The Honda Sensing package of safety gear available on other Civics (lane-keeping assist, adaptive cruise control, forward-collision warning, and automated emergency braking) will be optional on most grades of the hatchback and standard on the Sport Touring. A touchscreen with Apple CarPlay and Android Auto also will be part of the mix, but frustratingly, only the EX models and up will get it—meaning buyers of the Sport trim can’t cue up navigation via their smartphones or take advantage of the enhanced phone integration either software affords. We’ve fiddled with the base infotainment setup in a 2.0-liter Civic coupe and found it works well—it has, for example, actual knobs for volume and tuning, rather than touch-sensitive sliders as on the touchscreen—but it’d be nice if all versions could be had with the touchscreen and its attendant Apple and Google phone-integration features.

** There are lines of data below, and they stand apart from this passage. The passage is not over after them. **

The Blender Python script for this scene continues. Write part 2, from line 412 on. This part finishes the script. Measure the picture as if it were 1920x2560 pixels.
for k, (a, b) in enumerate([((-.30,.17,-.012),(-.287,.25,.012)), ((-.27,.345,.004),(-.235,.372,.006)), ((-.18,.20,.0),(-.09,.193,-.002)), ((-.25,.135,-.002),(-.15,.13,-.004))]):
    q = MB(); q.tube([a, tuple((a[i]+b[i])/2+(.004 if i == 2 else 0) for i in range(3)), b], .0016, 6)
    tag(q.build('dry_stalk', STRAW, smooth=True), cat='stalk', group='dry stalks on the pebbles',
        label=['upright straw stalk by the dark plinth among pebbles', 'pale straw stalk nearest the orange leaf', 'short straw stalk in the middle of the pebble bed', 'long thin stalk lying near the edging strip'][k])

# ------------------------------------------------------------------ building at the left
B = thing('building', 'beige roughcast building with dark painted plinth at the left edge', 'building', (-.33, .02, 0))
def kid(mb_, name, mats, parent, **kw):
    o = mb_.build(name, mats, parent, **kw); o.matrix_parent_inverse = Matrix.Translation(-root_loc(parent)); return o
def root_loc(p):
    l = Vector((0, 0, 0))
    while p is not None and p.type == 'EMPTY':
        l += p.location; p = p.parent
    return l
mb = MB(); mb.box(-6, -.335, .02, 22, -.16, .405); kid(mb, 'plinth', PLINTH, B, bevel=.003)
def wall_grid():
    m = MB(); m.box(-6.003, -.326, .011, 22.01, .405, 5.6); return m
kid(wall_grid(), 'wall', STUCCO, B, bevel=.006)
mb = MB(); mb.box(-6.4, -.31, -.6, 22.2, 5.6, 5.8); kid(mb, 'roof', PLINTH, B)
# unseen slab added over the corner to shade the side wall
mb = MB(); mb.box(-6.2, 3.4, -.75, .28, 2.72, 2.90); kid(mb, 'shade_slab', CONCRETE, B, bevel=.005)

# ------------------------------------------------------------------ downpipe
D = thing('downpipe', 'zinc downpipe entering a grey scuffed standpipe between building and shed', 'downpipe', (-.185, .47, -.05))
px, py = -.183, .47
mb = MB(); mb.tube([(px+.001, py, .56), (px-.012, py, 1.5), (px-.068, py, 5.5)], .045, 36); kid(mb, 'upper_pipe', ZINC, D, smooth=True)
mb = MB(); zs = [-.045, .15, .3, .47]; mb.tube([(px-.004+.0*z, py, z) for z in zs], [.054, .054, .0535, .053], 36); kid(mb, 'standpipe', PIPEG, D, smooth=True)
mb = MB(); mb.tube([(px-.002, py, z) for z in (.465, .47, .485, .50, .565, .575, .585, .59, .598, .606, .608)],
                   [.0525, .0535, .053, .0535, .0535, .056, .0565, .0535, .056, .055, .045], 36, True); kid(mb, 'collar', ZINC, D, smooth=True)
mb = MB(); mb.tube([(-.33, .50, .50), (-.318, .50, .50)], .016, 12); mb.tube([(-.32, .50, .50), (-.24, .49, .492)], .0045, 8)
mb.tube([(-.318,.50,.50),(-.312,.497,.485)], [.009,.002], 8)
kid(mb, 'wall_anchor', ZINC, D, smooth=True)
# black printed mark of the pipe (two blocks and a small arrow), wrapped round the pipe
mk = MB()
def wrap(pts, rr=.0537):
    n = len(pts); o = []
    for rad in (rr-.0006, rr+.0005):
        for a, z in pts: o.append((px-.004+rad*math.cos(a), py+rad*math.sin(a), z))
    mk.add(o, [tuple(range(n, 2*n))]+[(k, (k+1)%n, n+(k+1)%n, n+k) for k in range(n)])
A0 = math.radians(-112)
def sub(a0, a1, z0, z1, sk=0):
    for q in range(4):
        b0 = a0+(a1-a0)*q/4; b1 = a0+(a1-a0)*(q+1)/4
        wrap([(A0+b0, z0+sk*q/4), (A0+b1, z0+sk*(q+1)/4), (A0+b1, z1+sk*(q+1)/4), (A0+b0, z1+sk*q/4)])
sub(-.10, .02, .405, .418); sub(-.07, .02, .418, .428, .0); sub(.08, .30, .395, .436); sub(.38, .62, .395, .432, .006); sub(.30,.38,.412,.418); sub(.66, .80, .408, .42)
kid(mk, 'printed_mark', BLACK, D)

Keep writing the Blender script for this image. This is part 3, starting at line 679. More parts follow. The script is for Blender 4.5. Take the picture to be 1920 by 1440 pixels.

Final pricing will be announced closer to the Civic hatchback’s arrival this fall, but we expect it will cost about $1500 more than the 2016 Civic coupe, which starts at $19,885 with the 2.0-liter and is itself slightly pricier than the sedan. Honda says that there will be sportier versions of the hatch, namely the Si and the Type R, both of which arrive later in the 2017 model year, but don’t write off the regular Civics. They’re fun to drive, and the turbocharged versions are surprisingly quick. (A CVT-equipped Civic coupe hit 60 mph in just 6.6 seconds in our recent test.) This five-door should be equally spunky, and the hatch in back helps make the case for this one as the pick of the litter.